▶ WORK TO BE COMPLETED
Please work out how many lines in the material contain "scene" and give only that figure.

▶ SUPPLIED INFORMATION
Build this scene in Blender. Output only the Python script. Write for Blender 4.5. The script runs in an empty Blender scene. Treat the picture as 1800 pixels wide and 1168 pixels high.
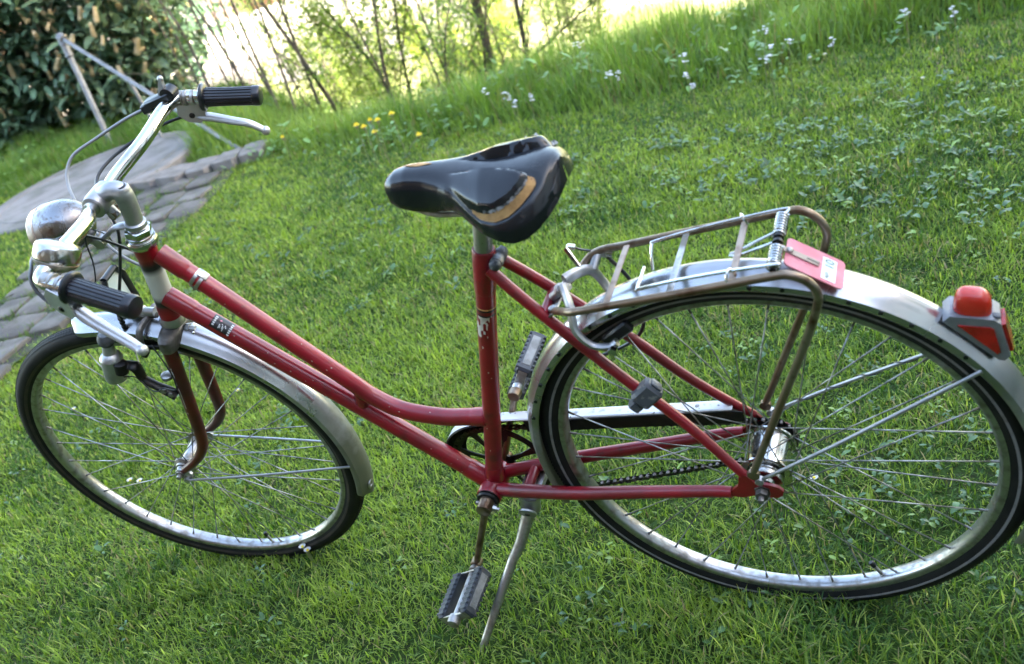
import bpy, math, random
import numpy as np
from mathutils import Vector, Matrix

random.seed(7)
rng = np.random.default_rng(11)
R = math.radians
scn = bpy.context.scene
COL = scn.collection

# ------------------------------------------------------------------ camera
CAM = np.array([0.29196, -1.1115, 1.24321])
RIGHT = np.array([0.89647, 0.35317, -0.2676])
DOWN = np.array([-0.04222, -0.53309, -0.845])
FWD = np.array([-0.44109, 0.76882, -0.46299])
F_PX = 1693.08
cd = bpy.data.cameras.new("camera")
cam = bpy.data.objects.new("camera", cd)
COL.objects.link(cam)
cam.matrix_world = Matrix(((RIGHT[0], -DOWN[0], -FWD[0], CAM[0]),
                           (RIGHT[1], -DOWN[1], -FWD[1], CAM[1]),
                           (RIGHT[2], -DOWN[2], -FWD[2], CAM[2]), (0, 0, 0, 1)))
cd.sensor_fit = 'HORIZONTAL'
cd.sensor_width = 36.0
cd.lens = F_PX / 1800 * 36.0
cd.clip_start = 0.05
cd.clip_end = 2000
cd.dof.use_dof = True
cd.dof.focus_distance = 1.72
cd.dof.aperture_fstop = 4.8
scn.camera = cam

# ------------------------------------------------------------------ light
SUN_EL, SUN_AZ = R(21), R(80)          # azimuth clockwise from +Y
sun_dir = Vector((math.sin(SUN_AZ) * math.cos(SUN_EL), math.cos(SUN_AZ) * math.cos(SUN_EL), math.sin(SUN_EL)))
wd = bpy.data.worlds.new("World")
scn.world = wd
wd.use_nodes = True
nt = wd.node_tree
bg = nt.nodes["Background"]
sky = nt.nodes.new("ShaderNodeTexSky")
sky.sky_type = 'NISHITA'
sky.sun_disc = False
sky.sun_elevation = SUN_EL
sky.sun_rotation = SUN_AZ
sky.air_density = 1.0
sky.dust_density = 2.0
sky.ozone_density = 1.0
nt.links.new(sky.outputs[0], bg.inputs[0])
bg.inputs[1].default_value = 0.15
sd = bpy.data.lights.new("sun", 'SUN')
sd.energy = 4.5
sd.angle = R(0.53)
sd.color = (1.0, 0.93, 0.82)
sun = bpy.data.objects.new("sun", sd)
COL.objects.link(sun)
sun.rotation_euler = sun_dir.to_track_quat('Z', 'Y').to_euler()
sun.location = (12, 2, 14)
vs = scn.view_settings
vs.view_transform = 'Standard'
vs.look = 'None'
vs.exposure = 3.45
vs.gamma = 1.0
try:
    vs.use_white_balance = True
    vs.white_balance_temperature = 7250
    vs.white_balance_tint = 10
except Exception:
    pass

cy = scn.cycles
cy.use_adaptive_sampling = True
cy.adaptive_threshold = 0.02
cy.max_bounces = 5
cy.diffuse_bounces = 2
cy.glossy_bounces = 3
cy.transmission_bounces = 3
cy.transparent_max_bounces = 4
cy.caustics_reflective = False
cy.caustics_refractive = False
cy.sample_clamp_indirect = 6.0

# ------------------------------------------------------------------ materials
def mat(name, color, rough=0.5, metal=0.0, coat=0.0, var=None, vscale=20.0, vdet=4.0, vlo=0.4, vhi=0.6,
        var2=None, v2scale=60.0, v2lo=0.55, v2hi=0.65, bump=0.0, bscale=80.0, rvar=0.0, attr=False,
        trans=0.0, spec=0.5, orand=0.0, tcol=None):
    m = bpy.data.materials.new(name)
    m.use_nodes = True
    t = m.node_tree
    b = t.nodes["Principled BSDF"]
    b.inputs["Base Color"].default_value = (*color, 1)
    b.inputs["Roughness"].default_value = rough
    b.inputs["Metallic"].default_value = metal
    b.inputs["Coat Weight"].default_value = coat
    b.inputs["Coat Roughness"].default_value = 0.12
    b.inputs["Specular IOR Level"].default_value = spec
    tc = t.nodes.new("ShaderNodeTexCoord")
    cur = None
    if attr:
        a = t.nodes.new("ShaderNodeAttribute")
        a.attribute_name = "Col"
        cur = a.outputs["Color"]
    def noise(scale, det):
        n = t.nodes.new("ShaderNodeTexNoise")
        n.inputs["Scale"].default_value = scale
        n.inputs["Detail"].default_value = det
        t.links.new(tc.outputs["Object"], n.inputs["Vector"])
        return n.outputs["Fac"]
    def ramp(src, lo, hi):
        r = t.nodes.new("ShaderNodeMapRange")
        r.inputs["From Min"].default_value = lo
        r.inputs["From Max"].default_value = hi
        t.links.new(src, r.inputs["Value"])
        return r.outputs["Result"]
    def mix(fac, c2):
        nonlocal cur
        x = t.nodes.new("ShaderNodeMix")
        x.data_type = 'RGBA'
        t.links.new(fac, x.inputs[0])
        if cur is None:
            x.inputs[6].default_value = (*color, 1)
        else:
            t.links.new(cur, x.inputs[6])
        x.inputs[7].default_value = (*c2, 1)
        cur = x.outputs[2]
    if var is not None:
        fac1 = ramp(noise(vscale, vdet), vlo, vhi)
        mix(fac1, var)
        if rvar:
            rr = t.nodes.new("ShaderNodeMapRange")
            rr.inputs["To Min"].default_value = rough
            rr.inputs["To Max"].default_value = rough + rvar
            t.links.new(fac1, rr.inputs["Value"])
            t.links.new(rr.outputs[0], b.inputs["Roughness"])
    if var2 is not None:
        mix(ramp(noise(v2scale, 6.0), v2lo, v2hi), var2)
    if orand:
        oi = t.nodes.new("ShaderNodeObjectInfo")
        mr_ = t.nodes.new("ShaderNodeMapRange"); mr_.inputs["To Min"].default_value = 1 - orand; mr_.inputs["To Max"].default_value = 1 + orand
        t.links.new(oi.outputs["Random"], mr_.inputs["Value"])
        vm = t.nodes.new("ShaderNodeVectorMath"); vm.operation = 'SCALE'
        t.links.new(cur, vm.inputs[0]); t.links.new(mr_.outputs[0], vm.inputs["Scale"])
        cur = vm.outputs[0]
    if cur is not None:
        t.links.new(cur, b.inputs["Base Color"])
    if bump:
        bn = t.nodes.new("ShaderNodeBump")
        bn.inputs["Strength"].default_value = bump
        bn.inputs["Distance"].default_value = 0.004
        t.links.new(noise(bscale, 6.0), bn.inputs["Height"])
        t.links.new(bn.outputs[0], b.inputs["Normal"])
    if trans:
        out = t.nodes["Material Output"]
        tr = t.nodes.new("ShaderNodeBsdfTranslucent")
        mx = t.nodes.new("ShaderNodeMixShader")
        mx.inputs[0].default_value = trans
        if cur is not None:
            if tcol is not None:
                mm = t.nodes.new("ShaderNodeMix"); mm.data_type = 'RGBA'; mm.blend_type = 'MULTIPLY'
                mm.inputs[0].default_value = 1.0
                t.links.new(cur, mm.inputs[6]); mm.inputs[7].default_value = (*tcol, 1)
                t.links.new(mm.outputs[2], tr.inputs[0])
            else:
                t.links.new(cur, tr.inputs[0])
        else:
            tr.inputs[0].default_value = (*color, 1)
        t.links.new(b.outputs[0], mx.inputs[1])
        t.links.new(tr.outputs[0], mx.inputs[2])
        t.links.new(mx.outputs[0], out.inputs[0])
    return m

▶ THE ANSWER
2